Вскоре я оказываюсь в Бутырке. Стоял май семьдесят пятого года.
Мои первые впечатления о тюрьме довольно четко выражены в стихотворении:
ТЕРПЕНИЮ ПРЕДЕЛ
Ох, лампы, эти тусклые лампы!
Не сомкнуть на минуту глаз...
На подмостки бездушной рампы
Меня бросил судьбы Указ!..
И по камере, словно звери в клетке,
Шагом топчутся вдоль и вширь...
Волчьи взгляды, зрачки-иголки:
Сумасбродный, бездушный мир...
Как охота завыть по-волчьи,
Перегрызть свои вены вдрызг,
Чтобы теплой июньской ночью
Хлынул ливень кровавых брызг!
Как охота мне, как охота,
Ощутить автомата дрожь,
Захлебнуться смертной икотой,
Поломаться, как в поле рожь!
Я хотел, чтоб отравленной кровью
Прохрипело бы горло: "Прощай!"
Над моею несчастной любовью
Ты не смейся, веселый май!..
По сравнению с тем, что сейчас творится в московских тюрьмах, тогдашнее содержание и обращение можно считать вполне удовлетворительным. В этой книге воспоминаний мне не хотелось бы подробно останавливаться на описании того, что мне пришлось испытать в тюрьме и лагерях, - я уверен, что когда-нибудь напишу об этом отдельную книгу и, может быть, назову ее: "Мои тюремные университеты". Однако иногда мне удавалось в тюрьме и пошутить.
ОДА ТЮРЬМЕ
Тюрьма для меня - что изгнанье из ада:
Не скажешь - прямехонько в рай!
Зато я не буду на улице падать
И не попаду под трамвай!
Не надо думать о хлебе насущном,
Билеты в кино доставать,
Никто лотерею не всучит,
А на ночь готова "кровать"!
Обедом накормят, в бане помоют:
Такая здесь жизнь - без забот!
Тюремный порядок, не плох сам собою,
На пользу здоровью идет...
Недавно во сне дом отдыха видел:
Он был всем красив и хорош!
Теперь понимаю, что, в камере сидя,
Прекрасней в сто раз отдохнешь!
Я остановлюсь только на узловых моментах моего первого столкновения с советским правосудием.
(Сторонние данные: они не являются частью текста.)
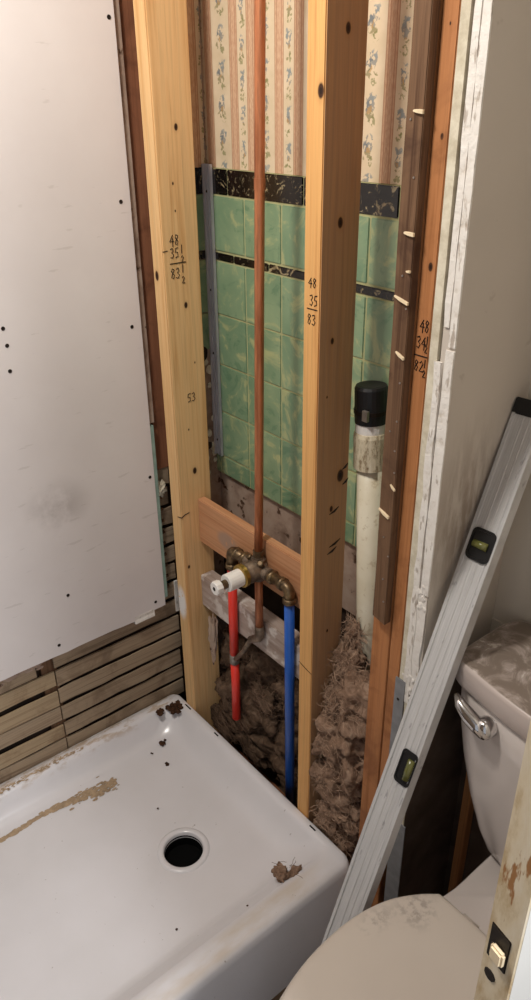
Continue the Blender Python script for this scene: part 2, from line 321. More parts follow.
# left wall: dark cavity behind laths, a gypsum panel over it
wl = struct(MB().box(-4, -.9, -78, 9.5, F, CEIL).build('wall_left', M_dark))
for y in (-14.2, -30.5, -46.5, -62.5): MB().box(-.9, 0, y-.8, y+.8, 0, CEIL).build('stud', M_brownold, wl)
zrow = [3.6, 5.95, 8.1, 10.35, 12.7, 15.05, 17.3, 19.6, 21.9, 24.2, 26.5, 28.8, 31.1, 33.4]
for i in range(13):
    a, b = zrow[i]+.24, zrow[i+1]-.24
    for (y0, y1, dz, m) in ((-13.7 if i < 7 else -4, 1.25+random.uniform(-.3, .1), 0, M_lath), (-46, -13.85, -.12 if i % 2 else .16, M_lath2 if i in (1, 3, 4) else M_lath)):
        if i == 5 and y0 < -20: y1 = -15.6
        if i > 6 and y0 < -20: continue
        n = 10; rings = []
        for k in range(n):
            y = y0+(y1-y0)*k/(n-1); j = [random.uniform(-.07, .07) for _ in range(2)]; x = random.uniform(-.04, .04); q = dz
            rings.append([(.1+x, y, a+q+j[0]), (.3+x, y, a+q+j[0]), (.3+x, y, b+q+j[1]), (.1+x, y, b+q+j[1])])
        MB().rings(rings, True).build('lath', m, wl)
o = MB()   # broken plaster lumps where the upper laths were torn
for k in range(10): o.blob((.3, random.uniform(-22, -14.2), 16.6+random.uniform(-.5, .3)), random.uniform(.25, .6), 2, .4, 1.5, (.5, 1.6, .7))
o.build('torn_plaster', M_plaster, wl)
MB().bar(.08, .38, -.2, 4.0, frange(33.2, CEIL, 5)).build('corner_post', M_brownpost, wl)
o = MB().bar(.3, .7, -.9, -.12, frange(38.4, CEIL, 12), rag=.02); o.build('old_board_edge', M_plaster, wl)
M_gedge = plain('green_board_paper', lin(138, 160, 148), .8, var=.15)
MB().box(.5, .93, -.85, -.38, 18.4, 38.2).build('green_board_edge', M_gedge, wl)
o = MB()
o.blob((.55, .05, 31.1), .62, 4, .7, 1.7, (.5, .8, 1.2))
o.build('plaster_lump', M_cream, wl)
for z in frange(19.2, 30, 9): MB().box(.1, .6, -.3, .15, z, z+.22).build('lath_end', M_brownold, wl)
MB().bar(.3, .42, .85, 1.25, frange(15.5, 19.5, 5), rag=.06).build('torn_paper', M_crumb, wl)
pb = MB()
yy = frange(-77, -.78, 60); lo = [(.98, y, 17.15+.25*noise.noise(Vector((y*.6, 0, 3)))+(.35 if y > -5 else 0)*(y > -4.2)) for y in yy]
rings = []
for (x, y, z) in lo: rings.append([(.48, y, z), (.98, y, z), (.98, y, CEIL), (.48, y, CEIL)])
pb.rings(rings, True); dp = pb.build('drywall_panel', M_gyp, wl)
MB().bar(.5, 1.03, -4.6, -2.2, [16.75, 17.2, 17.6], rag=.1).build('torn_edge', M_crumb, dp)
scr = MB().lathe((0, 0, 0), (1, 0, 0), [(-.02, .17), (.03, .17), (.045, .12), (.01, .06)], 10)
scr = scr.build('screw', M_dkmetal, dp, origin=(.98, -1.25, 71.33))
scr.data.transform(Matrix.Translation((.98*U, -1.25*U, 71.33*U)))
for (y, z) in ((-1.68, 58.4), (-1.73, 48), (-1.28, 33), (-13.1, 18.3), (-13.24, 49.9), (-13.15, 48.5), (-13.27, 46.4), (-1.95, 18.4), (-11.4, 23.5), (-28, 50), (-28, 33), (-28, 66), (-13.2, 66)): clone(scr, (.98, y, z), dp)

# back wall with old tile and paper, seen between the studs
wb = struct(MB().box(-4, 111, 8.3, 9.8, F, CEIL).build('wall_back', M_paint))
YT = 6.64
MB().box(-2, 31.5, YT+.35, 8.3, 24, CEIL).build('plaster_bed', M_plaster, wb)
MB().box(-2, 31.5, 7.6, 8.3, F, 24).build('cavity_back', M_dark, wb)
MB().box(-.5, 31.5, YT+.15, YT+.35, 60.62, CEIL).build('wallpaper', M_paper, wb)
MB().box(-.5, 31.5, YT-.06, YT+.35, 31.5, 60.6).build('grout_bed', M_grout, wb)
T = 4.833; V1 = 6.93; Z4 = 33.58
def tile(name, w, h, mat, at):
    o = MB().box(-w/2, w/2, -.14, .14, -h/2, h/2).build(name, mat, wb, bevel=.07, origin=(0, 0, 0)); o.location = (Vector(at)-wloc(wb))*U; o['w'] = tuple(at); return o
proto = {}
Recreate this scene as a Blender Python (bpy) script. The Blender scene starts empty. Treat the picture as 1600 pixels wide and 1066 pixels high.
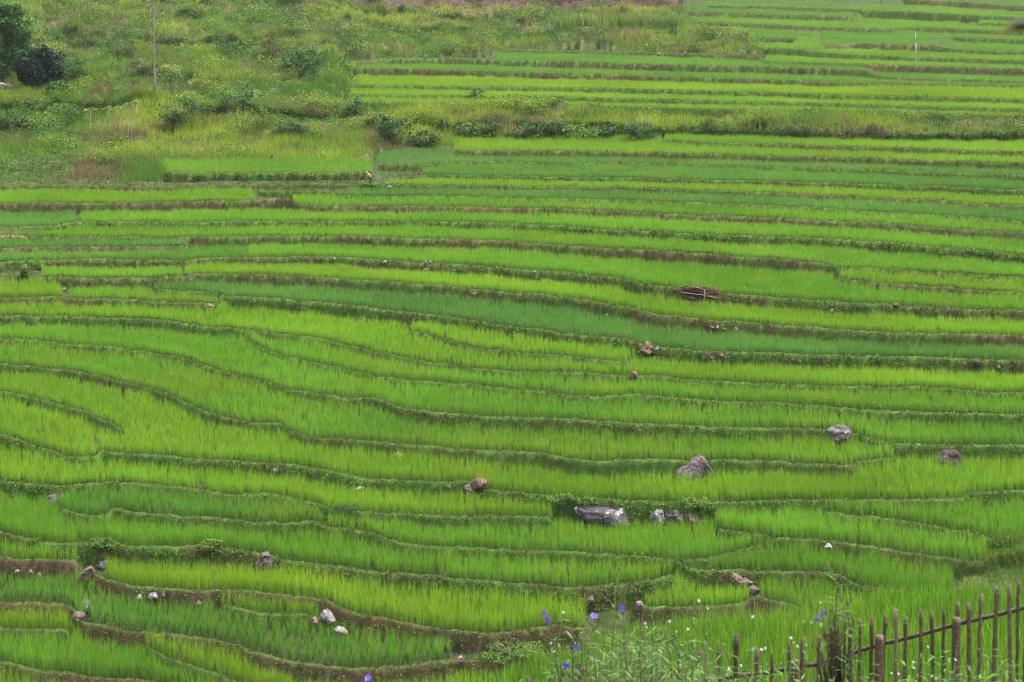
import bpy, math, random
import numpy as np
from mathutils import Vector, noise as mnoise

rng = np.random.default_rng(11)
random.seed(5)
C = bpy.context.scene.collection
F = 3200.0            # focal length in photo pixels (72 mm on a 36 mm sensor, 1600 px wide)
CZ = 18.0             # camera height above the valley floor
R = math.radians

# ----------------------------------------------------------------- base slope
_by = np.array([-420, -300, -150, -60, 0, 50, 100, 150, 282, 440, 640, 850, 1040, 1110, 1500.0])
_bs = np.array([6.5, 8.2, 10.8, 13.2, 15.2, 18.0, 23.2, 27.0, 35.0, 42.4, 49.5, 55.4, 60.0, 61.5, 70.0])
def scale_at(y):      # photo pixels per metre on the slope at photo row y
    return np.interp(y, _by, _bs)
def Yb(y):
    return F / scale_at(y)
def zb(y):
    return CZ - np.asarray(y, float) / scale_at(y)
def X_of(px, Y):
    return (np.asarray(px, float) - 800.0) / F * Y

# ----------------------------------------------------------------- value noise
_tab = rng.random((256, 256))
def vn(x, y, seed=0):
    x = np.asarray(x, float) + seed * 37.13; y = np.asarray(y, float) + seed * 91.7
    xi = np.floor(x).astype(int); yi = np.floor(y).astype(int)
    fx = x - xi; fy = y - yi
    fx = fx * fx * (3 - 2 * fx); fy = fy * fy * (3 - 2 * fy)
    a = _tab[xi % 256, yi % 256]; b = _tab[(xi + 1) % 256, yi % 256]
    c = _tab[xi % 256, (yi + 1) % 256]; d = _tab[(xi + 1) % 256, (yi + 1) % 256]
    return (a * (1 - fx) + b * fx) * (1 - fy) + (c * (1 - fx) + d * fx) * fy
def fbm(x, y, seed=0, o=3):
    s = 0; a = 0.5; t = 0
    for i in range(o):
        s = s + a * vn(x * 2 ** i, y * 2 ** i, seed + i * 7); t += a; a *= 0.5
    return s / t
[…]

С первых же дней я начал писать жалобы в прокуратуру. Время от времени меня навещал дознаватель, тон которого совершенно изменился. Теперь он был уверен, что именно я зачинщик драки, то есть первым ударил "бедного парня" и нанес урон кафе: разбил посуду, поломал мебель. Наконец, в ответ на одну из моих жалоб об отсутствии адвоката дознаватель явился ко мне со злорадной улыбкой и предъявил мне изменение статьи обвинения на часть вторую: теперь мне грозило от двух до пяти лет, то есть уже "по злостному хулиганству в общественном месте". А об адвокате сказал, что есть два пути - общественный защитник и нанятый.
Я подумал, что мне нужно нанять адвоката, и он, по моей просьбе, связался с одной моей знакомой, которая и наняла мне очень милую женщину лет пятидесяти, мне запомнилась ее фамилия - Седова-Шмелева: вероятно, из-за необычности. Она была допущена ко мне только в день окончания следствия. Ознакомившись с делом и выслушав мой рассказ, Лидия Васильевна заверила меня, что на суде мы с якобы "пострадавшими" поменяемся местами. Она очень сожалела, что не встретилась со мной до ареста: меня бы не арестовали, несмотря на то, что мои обидчики, воспользовавшись тем, что я оказался в больнице, обвинили во всем меня.
Рассказала Лидия Васильевна и об Олеге, который, оказалось, "ничего не видел и ничего не слышал". Хотя свидетелей специально не вызывали во время следствия, ей удалось разыскать одну из девушек, что сидела за нашим столиком: случайно я запомнил номер ее телефона.
От своего адвоката я узнал поразительные подробности следствия. Видя, что дело мое разваливается, а отвечать за мой арест придется, дознаватель сознательно разогнал всех свидетелей, напугал Олега, что может и его привлечь как соучастника, без приглашения понятых произвел обыск в моей комнате. Во время обыска у меня исчезло много ценных вещей, но более всего мне жалко прижизненного издания пятитомника Пушкина и небольшой коллекции старинных икон, среди которых был и портрет моего прадеда - протоиерея Зосимы Сергеева.